Assuming that the 1.8V rail is near 0V when that IC turns on, a 100k/100k divider looks reasonable. The 100k/10k you have in there now is too strong to get to 1.96V I think.

Glad it came through.

Yes, you are correct, this is from the first fix with the diode from PG to EN. I am in the process of setting up the new fix.

My current reasoning of resistor values is the resistor in the branch of the diode should be small enough to allow enough current to pass to create the voltage drop in the diode. The resistor in the 2.8V pull-up branch should be at least around the same value or less (stronger) to get closer to 2.8V. Is this correct?

I will update as soon as the fix is implemented.

Current should pass as long as the voltage is above the forward voltage of the diode (at a given current, which is quite low). I am considering it as a voltage divider from 2.8V to the 1.8V rail with an additional fixed voltage drop (Vforward).
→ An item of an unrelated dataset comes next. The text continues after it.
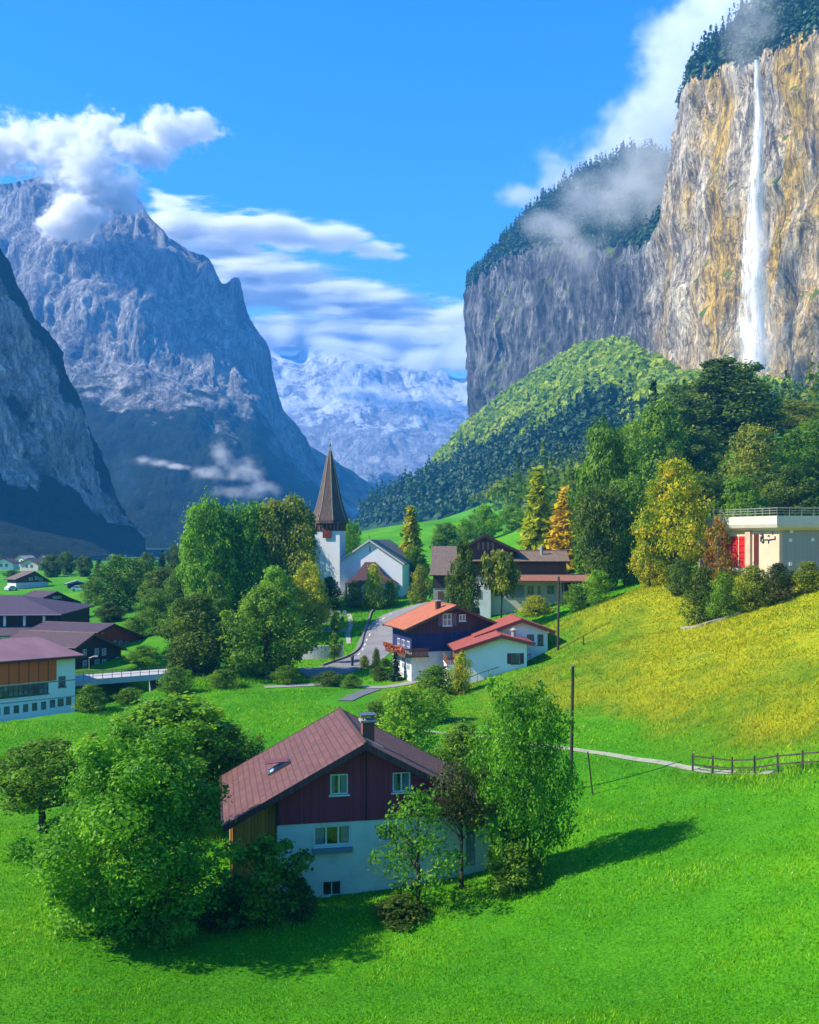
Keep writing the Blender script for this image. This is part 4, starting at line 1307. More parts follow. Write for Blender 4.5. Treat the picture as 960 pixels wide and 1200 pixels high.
# small side balcony with flower baskets
zb0 = pix(root, 512, 776, (xl - 1.6, 4, 0), (0, 1, 0)).z
bal = MB().box(xl - 2.2, xl - .77, 1.2, 6.5, zb0 - .2, zb0).build('balcony', WHITE, root)
rl = MB()
for k in range(24):
    y_ = 1.2 + k * .22
    rl.box(xl - 2.2, xl - 2.15, y_, y_ + .14, zb0 + .003, zb0 + .9)
for k in range(6):
    rl.box(xl - 2.1 + k * .22, xl - 1.96 + k * .22, 1.2, 1.25, zb0 + .003, zb0 + .9)
rl.box(xl - 2.25, xl - .8, 1.14, 1.26, zb0 + .903, zb0 + .98).box(xl - 2.25, xl - 2.1, 1.262, 6.5, zb0 + .903, zb0 + .98)
rl.build('railing', boards('red_brown_boards', (.2, .075, .045)), bal)
MB().box(xl - 2.1, xl - .8, 1.3, 6.3, -2.5, zb0 - .203).build('balcony_base', WHITE2, root)
# rear wing
ap = pix(root, 612, 725.5, (0, yB, 0), (0, 1, 0)); er = pix(root, 651, 739.5, (0, yB, 0), (0, 1, 0)); el = pix(root, 575, 737, (0, yB, 0), (0, 1, 0))
s2 = (ap.z - er.z) / (er.x - ap.x)
xe0 = el.x - 2.2
m = MB()
ze0 = ap.z - s2 * (ap.x - xe0)
m.slab((xe0, yB + 9, ze0), (xe0, yB, ze0), (ap.x, yB, ap.z), (ap.x, yB + 9, ap.z), .2)
m.slab((er.x, yB, er.z), (er.x, yB + 9, er.z), (ap.x, yB + 9, ap.z), (ap.x, yB, ap.z), .2)
r2 = m.build('roof', REDT, root, label='higher rear roof of the white house')
MB().bar((ap.x, yB - .03, ap.z), (ap.x, yB + 9, ap.z), .13).build('ridge_cap', REDT, r2)
vb = MB()
for xx, zz in ((xe0, ze0), (er.x, er.z)):
    vb.prism_y([(ap.x, ap.z - .45), (ap.x, ap.z + .03), (xx, zz + .03), (xx, zz - .45)], yB - .06, yB - .004)
vb.build('bargeboard', DRT, r2)
x0_, x1_ = xe0 + .8, er.x - .9
w2 = MB().prism_y([(x0_, -1), (x1_, -1), (x1_, ap.z - .24 - s2 * (x1_ - ap.x)), (ap.x, ap.z - .24), (x0_, ap.z - .24 - s2 * (ap.x - x0_))], yB + .8, yB + 8.5).build('wall', WHITE2, root)
a = pix_rect(root, 617.5, 626, 743.5, 754, yB + .8); b = pix_rect(root, 630, 637, 743.5, 756, yB + .8)
cut(w2, MB().box(*a[:2], yB + .3, yB + 1.1, *a[2:]).box(*b[:2], yB + .3, yB + 1.1, *b[2:]))
window(root, *a, yB + .8, WINB, 2, 1, .14, .08); window(root, *b, yB + .8, WINB, 2, 1, .14, .08)
px_ = pix(root, 602, 737, (0, 2.6, 0), (0, 1, 0))
zz = zr - sr * px_.x
v = MB().bar((px_.x, 2.6, zz - .2), (px_.x, 2.6, zz + .75), .3, n=10).lathe([(.30, zz + .752), (.46, zz + .80), (.46, zz + .9), (.1, zz + 1.15)], 10, px_.x, 2.6)
v.build('chimney', CONC, root)

# ------------------------------------------------------------------ long brown farmhouse behind them
D_F = 165.0
fx = lambda px, d=D_F: at(px, 0, d).x
ox = fx(600); zg = at(0, 716, D_F).z - .5
root = thing('farmhouse', 'long brown timber farmhouse with a dark cross gable behind the orange roofed chalet', 'house', (ox, D_F, zg), rad(-3))
FZ = lambda py, d=D_F: at(0, py, d).z - zg
X0, X1 = fx(536) - ox, fx(667) - ox
BRT = tiles('brown_roof_tiles', (0.20, 0.13, 0.09), 0.36, 0.3, 0.3, 0.8, 0.6)
e0, r0 = FZ(657.5), FZ(645.5, D_F + 4)
m = MB()
m.slab((X0, -.9, e0), (X1, -.9, e0), (X1, 4.2, r0), (X0, 4.2, r0), .22)
m.slab((X1, 9.4, e0 - .1), (X0, 9.4, e0 - .1), (X0, 4.2, r0), (X1, 4.2, r0), .22)
r_ = m.build('roof', BRT, root)
MB().bar((X0, 4.2, r0), (X1, 4.2, r0), .14).build('ridge_cap', BRT, r_)
MB().bar((X0, -1.0, e0 - .07), (X1, -1.0, e0 - .07), .09).build('gutter', GUT, r_)
zA = FZ(676)
wp = [(0.0, zA), (8.5, zA), (8.5, e0 - .3), (4.2, r0 - .4), (0.0, e0 - .36)]
MB().prism_x(wp, X0 + .6, X1 - .5).build('boarded_wall', TIMBER, root)
gx0 = fx(556) - ox
gw = MB().box(gx0, X1 - .4, .02, 8.3, -2.5, zA - .003).build('wall', paint('cream_render', (.52, .47, .40), .85, .12, .5), root)
# cross gable
ga = (fx(568) - ox, FZ(626)); gl = (fx(536) - ox, FZ(645)); gr = (fx(609) - ox, FZ(645.5))
m = MB()
m.slab((gl[0], 8.5, gl[1]), (gl[0], -.6, gl[1]), (ga[0], -.6, ga[1]), (ga[0], 8.5, ga[1]), .2)
m.slab((gr[0], -.6, gr[1]), (gr[0], 8.5, gr[1]), (ga[0], 8.5, ga[1]), (ga[0], -.6, ga[1]), .2)
g_ = m.build('roof', tiles('dark_brown_tiles', (.10, .06, .045), .36, .3, .3, .8), root, label='dark roof of the cross gable')
vb = MB()
for xx, zz in (gl, gr):
    vb.prism_y([(ga[0], ga[1] - .5), (ga[0], ga[1] + .03), (xx, zz + .03), (xx, zz - .5)], -.68, -.605)
vb.build('bargeboard', DTIMBER, g_)
MB().prism_y([(gl[0] + .9, gl[1] - 2), (gr[0] - .9, gl[1] - 2), (gr[0] - .9, gr[1] + .1), (ga[0], ga[1] - .3), (gl[0] + .9, gl[1] + .1)], -.04, 8).build('gable_wall', boards('wine_boards', (.11, .035, .035), .2), root)
for k in range(4):
    xx = ga[0] - 1.2 + k * .8
    MB().box(xx, xx + .38, -.09, -.044, FZ(644), FZ(635.5)).build('vent_slat', paint('pale_timber', (.27, .15, .11)), root)
# pent roof over the ground floor
pe0, pe1 = FZ(679.5), FZ(672.5)
q0, q1 = fx(574) - ox, fx(701) - ox
m = MB().slab((q0, -3.2, pe0), (q1, -3.2, pe0), (q1, -.004, pe1), (q0, -.004, pe1), .16)
r3 = m.build('roof', tiles('rust_pent_tiles', (.30, .13, .085), .36, .3, .25, .8, .3), root, label='rust coloured pent roof over the ground floor')
MB().box(q0, q1, -3.3, -3.21, pe0 - .26, pe0 - .01).build('fascia', TRIMR, r3)
for px_ in (657, 680, 697):
    xx = fx(px_) - ox
    MB().box(xx - .12, xx + .12, -2.9, -2.66, -2.5, pe0 - .17).build('post', DTIMBER, root)
MB().box(fx(661) - ox, q1 - .6, -.1, 5, -2, pe1 - .3).build('shed_wall', DTIMBER, root)
c_ = MB()
wins = [(618, 626, 686, 696), (630, 634, 686, 696), (641, 650, 686, 696)]
RR = []
for a in wins:
    RR.append(pix_rect(root, *a, .02)); c_.box(RR[-1][0], RR[-1][1], -.4, .3, RR[-1][2], RR[-1][3])
cut(gw, c_)
for a in RR:
    window(root, *a, .02, paint('ochre_window', (.42, .30, .12), .6), 2, 1, .12, .1)
MB().box(fx(592) - ox, fx(614) - ox, -.12, -.0, FZ(700), FZ(686)).build('balcony_front', boards('grey_boards', (.22, .23, .25), .2, 'z'), root)
# side block at the left
s0, s1 = fx(503, D_F + 6) - ox, fx(536, D_F + 6) - ox
zt_, zb_ = FZ(640, D_F + 9), FZ(674, D_F + 2)
m = MB().slab((s0, 1.5, zb_), (s1, 1.5, zb_), (s1, 8.5, zt_), (s0, 8.5, zt_), .22)
m.build('roof', tiles('grey_brown_tiles', (.17, .12, .095), .36, .3, .2, .8), root, label='steep roof of the side block')
MB().prism_x([(2.3, -2), (9, -2), (9, zt_ - .5), (8.4, zt_ - .4), (2.3, zb_ + .3)], s0 + .5, s1 + .3).build('wall', paint('weathered_render', (.36, .31, .28), .9, .2, .5), root)
MB().box(s0 + .45, s1 + .2, 2.2, 2.31, FZ(690), FZ(676)).build('boarded_wall', DTIMBER, root)
MB().box(fx(513) - ox, fx(520) - ox, 2.1, 2.18, FZ(704), FZ(694)).build('window', WINB, root)
MB().box(fx(556) - ox, fx(575) - ox, -1.2, .0, -2.2, FZ(686)).build('annex', paint('white_render', (.62, .63, .64)), root)
MB().box(fx(560) - ox, fx(564) - ox, -1.27, -1.204, FZ(701), FZ(691)).build('window', WINB, root)
MB().bar((fx(636) - ox, 2.4, r0 - 1.5), (fx(636) - ox, 2.4, r0 + .9), .25).build('chimney', CONC, root)

# ------------------------------------------------------------------ white building with the orange panel
V = [at(88, 0, 126), at(0, 0, 120)]
u_ = Vector((V[0].x - V[1].x, V[0].y - V[1].y)); yaw = math.atan2(u_.y, u_.x)
zg = at(88, 836, 126).z
root = thing('hall', 'long white building with orange panel band and pale plum metal roof above the stream', 'building', (V[0].x, 126, zg), yaw)
PR = lambda x0, x1, y0, y1: pix_rect(root, x0, x1, y0, y1, 0.0)
zt = pix(root, 88, 768, (0, 0, 0), (0, 1, 0)).z
LX = -26.0
w_o = MB().box(LX, 0, 0, 15, -1.2, zt).build('wall', WHITE2, root)
MROOF = NT('plum_metal_roof')
t = MROOF
uv = t.coord('UV')
s = t.sep(uv)
seam = t.math('LESS_THAN', t.math('FRACT', t.math('DIVIDE', s[0], .55)), .09)
nn = t.noise(t.map(uv, (.5, .12, 1)), 1.0, 5, .6)
MROOF = t.done(t.bsdf(t.mix(t.math('MULTIPLY', seam, .6), t.ramp(nn, [(.3, (.16, .075, .08)), (.7, (.25, .125, .13))]), (.09, .045, .05)), .5, t.bump(seam, .6, .05), .0, .4))
m = MB().slab((LX, -1.0, zt + .05), (.9, -1.0, zt + .05), (.9, 15.8, zt + 1.15), (LX, 15.8, zt + 1.15), .28)
r_ = m.build('roof', MROOF, root)
MB().box(LX, .95, -1.09, -1.006, zt - .26, zt + .08).build('fascia', TRIMR, r_)
MB().bar((LX, -1.13, zt - .02), (.95, -1.13, zt - .02), .08).build('gutter', GUT, r_)
a = PR(0, 66, 773, 796)
z0 = pix(root, 40, 799.5, (0, 0, 0), (0, 1, 0)).z; z1 = pix(root, 40, 772, (0, 0, 0), (0, 1, 0)).z
MB().box(LX + .2, a[1], -.09, -.003, z0, min(zt - .05, z1)).build('panel_band', boards('orange_panel', (.82, .13, .016), 1.2, var=.08), root)
MB().box(LX, 0.02, -.05, -.004, z0 - .22, z0 - .10).build('string_course', paint('grey_line', (.28, .26, .27), .8), root)
zl = pix(root, 50, 822.5, (0, 0, 0), (0, 1, 0)).z
MB().box(LX, 0.02, -.05, -.004, zl + .28, zl + .36).build('string_course', paint('grey_line'  , (.28, .26, .27)), root)
c_ = MB()
a = PR(-2, 57, 802, 815.5); b = PR(68.5, 77, 792.5, 805)
c_.box(a[0], a[1], -.4, .3, a[2], a[3]).box(b[0], b[1], -.4, .3, b[2], b[3])
small = [PR(x0, x1, y0 - 1.0, y0 + 8.5) for x0, x1, y0 in ((-6, 0.5, 830), (4.5, 11.5, 829), (16, 22.5, 827.6), (27, 33.2, 826.2), (37.5, 43.8, 824.6), (48, 54.4, 823.2), (58.2, 64.8, 821), (67.6, 74.8, 819.5), (77.2, 83.8, 818))]
for q_ in small: c_.box(q_[0], q_[1], -.4, .3, q_[2], q_[3])
cut(w_o, c_)
window(root, *a, 0, WINB, 10, 2, .14, .09); window(root, *b, 0, WINB, 2, 1, .14, .09)
for q_ in small: window(root, *q_, 0, paint('slate_window_paint', (.10, .11, .13), .5), 2, 2, .14, .06, sill=False)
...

Ultimately, you need to get the PG node voltage below 1.96V when the 1.8V net is 0V. And then make sure it is above 1.96V when the 1.8V is around 1.8V.

Chris,

See the waveforms below. Looks like the diode kicked in around 1.3-1.5V, and the voltage at PDB was high enough to turn the device on. After checking with the cursors, it was around 2.3V.

This looks good, and the ~1.5V is not high enough to bring the device out of reset. I ended up using 10k resistors for both. Thanks for clarifying that the drop occurs long as the voltage is above the forward voltage of the diode.

It looks as though the 1.8V branch with the diode was a slowed down ramp of the 2.8V, given the additional resistance in that branch. Thank you again for this extremely educational and beneficial discussion here.